──────── Source data

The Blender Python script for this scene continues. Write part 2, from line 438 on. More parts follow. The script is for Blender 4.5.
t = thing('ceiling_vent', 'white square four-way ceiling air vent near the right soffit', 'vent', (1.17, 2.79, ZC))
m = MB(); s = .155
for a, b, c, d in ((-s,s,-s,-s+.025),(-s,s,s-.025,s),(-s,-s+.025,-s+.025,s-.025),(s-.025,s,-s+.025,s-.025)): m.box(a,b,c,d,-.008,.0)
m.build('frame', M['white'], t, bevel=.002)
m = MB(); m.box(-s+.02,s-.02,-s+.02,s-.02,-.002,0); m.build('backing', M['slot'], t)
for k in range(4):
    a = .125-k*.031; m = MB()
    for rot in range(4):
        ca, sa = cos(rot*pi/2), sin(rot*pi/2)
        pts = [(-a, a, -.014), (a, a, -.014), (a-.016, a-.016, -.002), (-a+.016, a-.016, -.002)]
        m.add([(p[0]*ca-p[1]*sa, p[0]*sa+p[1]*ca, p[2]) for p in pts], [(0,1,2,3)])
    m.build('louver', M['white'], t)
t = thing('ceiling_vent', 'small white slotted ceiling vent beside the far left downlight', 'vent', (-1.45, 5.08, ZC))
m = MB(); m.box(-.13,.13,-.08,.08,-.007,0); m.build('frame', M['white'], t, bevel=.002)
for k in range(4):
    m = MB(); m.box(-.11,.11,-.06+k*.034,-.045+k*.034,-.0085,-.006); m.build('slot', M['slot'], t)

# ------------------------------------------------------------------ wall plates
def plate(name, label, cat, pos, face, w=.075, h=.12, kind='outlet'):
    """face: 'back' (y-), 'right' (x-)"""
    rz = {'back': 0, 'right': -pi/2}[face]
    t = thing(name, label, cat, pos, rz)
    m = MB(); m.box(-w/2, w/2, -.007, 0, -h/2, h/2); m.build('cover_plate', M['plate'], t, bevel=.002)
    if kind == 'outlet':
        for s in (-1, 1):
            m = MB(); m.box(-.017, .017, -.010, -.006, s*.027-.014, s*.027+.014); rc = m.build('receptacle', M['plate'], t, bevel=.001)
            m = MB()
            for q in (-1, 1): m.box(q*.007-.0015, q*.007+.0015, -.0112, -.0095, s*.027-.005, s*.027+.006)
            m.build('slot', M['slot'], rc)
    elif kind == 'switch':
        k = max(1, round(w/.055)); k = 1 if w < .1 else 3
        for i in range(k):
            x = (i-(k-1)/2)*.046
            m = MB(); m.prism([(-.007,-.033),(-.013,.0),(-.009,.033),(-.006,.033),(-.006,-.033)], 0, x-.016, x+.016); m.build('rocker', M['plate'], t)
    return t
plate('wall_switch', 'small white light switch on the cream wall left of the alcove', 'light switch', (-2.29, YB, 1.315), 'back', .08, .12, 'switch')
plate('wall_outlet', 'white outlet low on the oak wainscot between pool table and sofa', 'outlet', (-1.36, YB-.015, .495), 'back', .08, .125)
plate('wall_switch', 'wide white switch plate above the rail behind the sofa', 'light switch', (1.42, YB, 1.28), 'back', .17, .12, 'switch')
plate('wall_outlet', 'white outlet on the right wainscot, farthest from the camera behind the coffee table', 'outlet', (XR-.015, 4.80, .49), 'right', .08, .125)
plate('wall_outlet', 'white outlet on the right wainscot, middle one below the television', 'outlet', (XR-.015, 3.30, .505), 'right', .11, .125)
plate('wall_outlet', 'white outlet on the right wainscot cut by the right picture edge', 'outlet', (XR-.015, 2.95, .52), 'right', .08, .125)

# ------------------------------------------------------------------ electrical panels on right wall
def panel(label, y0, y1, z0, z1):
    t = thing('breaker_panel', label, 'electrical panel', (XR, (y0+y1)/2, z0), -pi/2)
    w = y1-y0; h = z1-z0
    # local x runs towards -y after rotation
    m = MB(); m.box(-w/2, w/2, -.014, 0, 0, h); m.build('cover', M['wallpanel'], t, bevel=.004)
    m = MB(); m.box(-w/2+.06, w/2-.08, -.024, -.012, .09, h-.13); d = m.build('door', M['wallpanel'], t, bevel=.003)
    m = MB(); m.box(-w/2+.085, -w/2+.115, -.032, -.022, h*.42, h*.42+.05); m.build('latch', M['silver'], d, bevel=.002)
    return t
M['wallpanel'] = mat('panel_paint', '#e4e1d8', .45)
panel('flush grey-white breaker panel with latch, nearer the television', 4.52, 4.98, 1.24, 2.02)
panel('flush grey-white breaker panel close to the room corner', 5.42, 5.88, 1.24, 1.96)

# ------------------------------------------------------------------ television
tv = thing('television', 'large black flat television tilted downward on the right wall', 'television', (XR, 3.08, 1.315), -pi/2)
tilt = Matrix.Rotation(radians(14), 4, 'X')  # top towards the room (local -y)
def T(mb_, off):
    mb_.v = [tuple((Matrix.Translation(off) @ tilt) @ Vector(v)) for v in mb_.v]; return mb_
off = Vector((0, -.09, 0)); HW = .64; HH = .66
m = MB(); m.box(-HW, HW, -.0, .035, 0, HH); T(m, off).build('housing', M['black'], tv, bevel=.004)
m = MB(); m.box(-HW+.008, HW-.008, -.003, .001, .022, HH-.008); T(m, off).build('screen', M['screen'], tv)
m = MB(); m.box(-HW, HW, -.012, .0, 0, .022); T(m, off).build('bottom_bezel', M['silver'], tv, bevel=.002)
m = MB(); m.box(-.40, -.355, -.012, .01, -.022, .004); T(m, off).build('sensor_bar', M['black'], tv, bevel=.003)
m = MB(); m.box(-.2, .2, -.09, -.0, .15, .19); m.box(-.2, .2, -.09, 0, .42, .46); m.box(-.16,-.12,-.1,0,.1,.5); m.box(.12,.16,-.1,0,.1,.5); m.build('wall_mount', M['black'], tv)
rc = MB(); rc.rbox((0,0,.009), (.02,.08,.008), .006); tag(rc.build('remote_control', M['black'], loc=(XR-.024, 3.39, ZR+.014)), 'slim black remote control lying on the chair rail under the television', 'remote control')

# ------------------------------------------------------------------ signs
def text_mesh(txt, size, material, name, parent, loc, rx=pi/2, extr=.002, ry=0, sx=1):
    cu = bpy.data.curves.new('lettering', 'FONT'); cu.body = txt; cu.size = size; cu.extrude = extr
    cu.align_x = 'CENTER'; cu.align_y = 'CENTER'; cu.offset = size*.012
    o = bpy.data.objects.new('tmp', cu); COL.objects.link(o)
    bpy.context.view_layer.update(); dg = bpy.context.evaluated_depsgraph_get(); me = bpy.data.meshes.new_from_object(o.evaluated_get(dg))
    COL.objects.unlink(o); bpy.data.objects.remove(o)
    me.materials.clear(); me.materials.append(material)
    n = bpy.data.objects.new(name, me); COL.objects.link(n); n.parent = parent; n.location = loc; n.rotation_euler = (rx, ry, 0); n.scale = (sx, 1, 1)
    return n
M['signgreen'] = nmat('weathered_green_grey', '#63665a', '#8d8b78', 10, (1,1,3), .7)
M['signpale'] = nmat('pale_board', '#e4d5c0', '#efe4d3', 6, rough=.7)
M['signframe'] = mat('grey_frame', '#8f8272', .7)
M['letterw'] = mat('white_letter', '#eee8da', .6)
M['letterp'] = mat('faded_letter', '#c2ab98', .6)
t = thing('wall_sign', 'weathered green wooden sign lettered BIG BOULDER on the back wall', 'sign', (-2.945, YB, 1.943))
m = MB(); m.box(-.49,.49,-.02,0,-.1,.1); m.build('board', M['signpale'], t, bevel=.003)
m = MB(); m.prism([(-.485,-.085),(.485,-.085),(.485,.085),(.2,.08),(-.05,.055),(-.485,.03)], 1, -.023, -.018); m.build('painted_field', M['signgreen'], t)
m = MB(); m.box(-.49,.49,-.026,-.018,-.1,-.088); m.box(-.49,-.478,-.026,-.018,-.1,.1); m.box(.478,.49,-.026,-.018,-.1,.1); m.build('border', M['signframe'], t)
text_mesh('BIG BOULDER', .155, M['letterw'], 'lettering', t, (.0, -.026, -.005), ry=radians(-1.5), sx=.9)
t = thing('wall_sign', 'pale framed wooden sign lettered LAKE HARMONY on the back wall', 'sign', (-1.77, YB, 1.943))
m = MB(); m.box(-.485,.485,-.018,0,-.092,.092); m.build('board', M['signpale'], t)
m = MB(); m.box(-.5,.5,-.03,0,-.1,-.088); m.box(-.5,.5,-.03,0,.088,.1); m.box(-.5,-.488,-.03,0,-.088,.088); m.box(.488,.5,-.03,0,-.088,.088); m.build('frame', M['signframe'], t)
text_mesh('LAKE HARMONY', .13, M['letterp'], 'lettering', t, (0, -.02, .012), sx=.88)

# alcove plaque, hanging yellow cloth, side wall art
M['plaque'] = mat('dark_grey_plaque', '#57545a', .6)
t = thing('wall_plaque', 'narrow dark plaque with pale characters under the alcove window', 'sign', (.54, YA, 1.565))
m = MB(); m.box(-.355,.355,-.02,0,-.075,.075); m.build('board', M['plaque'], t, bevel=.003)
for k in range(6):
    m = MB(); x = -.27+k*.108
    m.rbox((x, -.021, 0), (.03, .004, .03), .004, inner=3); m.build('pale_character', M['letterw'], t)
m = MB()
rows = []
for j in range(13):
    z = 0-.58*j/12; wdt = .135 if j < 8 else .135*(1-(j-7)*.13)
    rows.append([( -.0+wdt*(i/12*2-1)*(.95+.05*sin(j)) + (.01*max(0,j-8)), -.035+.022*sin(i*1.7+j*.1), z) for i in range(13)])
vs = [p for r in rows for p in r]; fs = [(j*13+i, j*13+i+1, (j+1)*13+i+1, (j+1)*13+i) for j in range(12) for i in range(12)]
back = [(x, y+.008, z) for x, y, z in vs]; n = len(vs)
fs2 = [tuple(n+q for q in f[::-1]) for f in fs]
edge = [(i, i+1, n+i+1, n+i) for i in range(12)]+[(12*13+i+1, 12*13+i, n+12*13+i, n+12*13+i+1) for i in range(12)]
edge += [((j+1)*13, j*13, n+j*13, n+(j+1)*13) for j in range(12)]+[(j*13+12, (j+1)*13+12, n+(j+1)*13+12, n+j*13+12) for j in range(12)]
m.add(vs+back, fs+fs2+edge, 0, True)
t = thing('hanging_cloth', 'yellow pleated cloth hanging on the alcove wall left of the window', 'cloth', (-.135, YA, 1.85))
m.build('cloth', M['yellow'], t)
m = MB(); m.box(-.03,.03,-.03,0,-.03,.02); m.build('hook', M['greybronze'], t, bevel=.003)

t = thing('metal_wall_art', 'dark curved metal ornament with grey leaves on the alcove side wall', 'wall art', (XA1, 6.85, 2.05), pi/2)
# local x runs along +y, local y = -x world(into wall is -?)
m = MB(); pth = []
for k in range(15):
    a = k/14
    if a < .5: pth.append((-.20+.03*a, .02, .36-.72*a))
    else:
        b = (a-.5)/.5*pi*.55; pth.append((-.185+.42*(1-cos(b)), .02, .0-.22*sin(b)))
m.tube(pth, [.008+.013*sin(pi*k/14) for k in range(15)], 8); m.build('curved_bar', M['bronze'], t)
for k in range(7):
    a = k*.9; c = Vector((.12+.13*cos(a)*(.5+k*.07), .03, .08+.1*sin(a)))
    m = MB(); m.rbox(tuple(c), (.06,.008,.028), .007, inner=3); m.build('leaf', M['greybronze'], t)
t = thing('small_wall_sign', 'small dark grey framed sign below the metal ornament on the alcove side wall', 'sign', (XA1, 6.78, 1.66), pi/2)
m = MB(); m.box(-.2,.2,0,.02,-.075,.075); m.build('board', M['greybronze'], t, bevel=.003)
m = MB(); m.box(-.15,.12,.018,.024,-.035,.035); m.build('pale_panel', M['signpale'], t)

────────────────

= The task =
Print, please, the lines above from the very first through the one that holds "m = MB(); m.box(-.11,.11,-.06+k*.034,-.045+k*.034,-.0085,-.006);", both included, word for word and with nothing else.

= The result =
The Blender Python script for this scene continues. Write part 2, from line 438 on. More parts follow. The script is for Blender 4.5.
t = thing('ceiling_vent', 'white square four-way ceiling air vent near the right soffit', 'vent', (1.17, 2.79, ZC))
m = MB(); s = .155
for a, b, c, d in ((-s,s,-s,-s+.025),(-s,s,s-.025,s),(-s,-s+.025,-s+.025,s-.025),(s-.025,s,-s+.025,s-.025)): m.box(a,b,c,d,-.008,.0)
m.build('frame', M['white'], t, bevel=.002)
m = MB(); m.box(-s+.02,s-.02,-s+.02,s-.02,-.002,0); m.build('backing', M['slot'], t)
for k in range(4):
    a = .125-k*.031; m = MB()
    for rot in range(4):
        ca, sa = cos(rot*pi/2), sin(rot*pi/2)
        pts = [(-a, a, -.014), (a, a, -.014), (a-.016, a-.016, -.002), (-a+.016, a-.016, -.002)]
        m.add([(p[0]*ca-p[1]*sa, p[0]*sa+p[1]*ca, p[2]) for p in pts], [(0,1,2,3)])
    m.build('louver', M['white'], t)
t = thing('ceiling_vent', 'small white slotted ceiling vent beside the far left downlight', 'vent', (-1.45, 5.08, ZC))
m = MB(); m.box(-.13,.13,-.08,.08,-.007,0); m.build('frame', M['white'], t, bevel=.002)
for k in range(4):
    m = MB(); m.box(-.11,.11,-.06+k*.034,-.045+k*.034,-.0085,-.006); m.build('slot', M['slot'], t)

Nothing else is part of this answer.